There are also opportunities to empower civil society and Brazilian states and municipalities, many of them at the forefront of efforts to mitigate illegal deforestation (which accounts for up to 80 percent of all deforested land). Several state governors have already joined forces to preserve the Amazon—despite facing withering criticism from the federal government—with some recently proposing that the more than $1 billion Amazon Fund, supported by Norway and Germany, be “decentralized” to states.

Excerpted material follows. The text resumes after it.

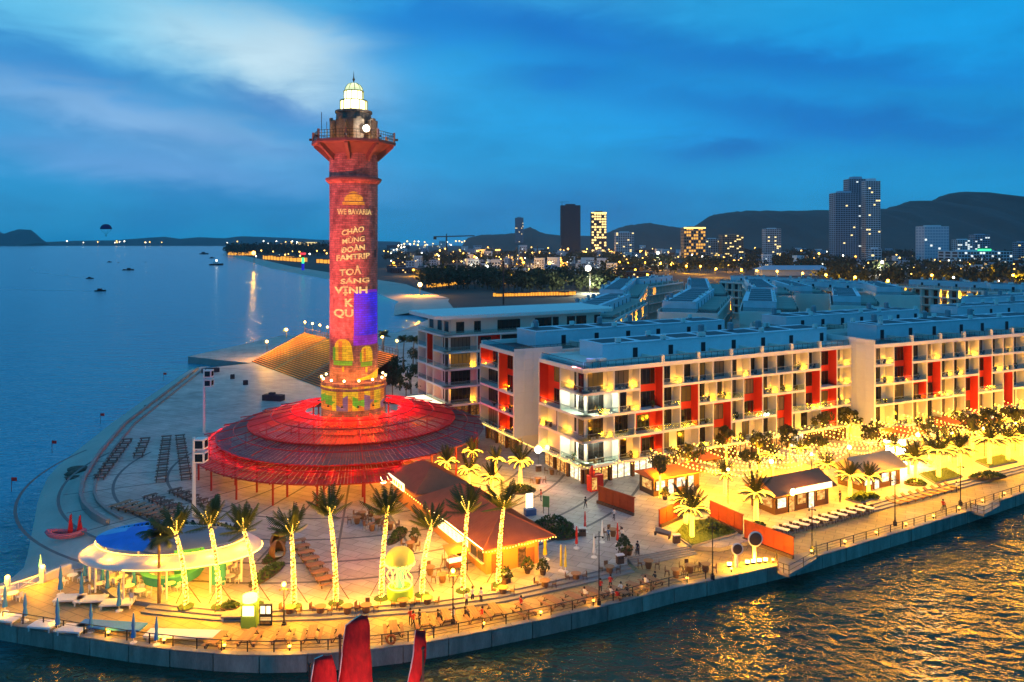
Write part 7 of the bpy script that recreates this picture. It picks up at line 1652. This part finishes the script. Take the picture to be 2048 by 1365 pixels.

There is also a vast network of civil organizations with a successful track record of promoting environmental action and holding criminals accountable. The country’s more than 300 indigenous groups are highly organized, which also explains why they are facing waves of violent occupation on their land. These and other alternatives were discussed by representatives of 26 countries during the Latin American and Caribbean Climate Week, held by the UN. International efforts to protect the Amazon need to have a more comprehensive geopolitical vision and prioritize peaceful methods. In the end, there are many ways to build responsible sovereignty around public goods like the Amazon. Walt and his colleagues would do well to bring these options to the world’s attention.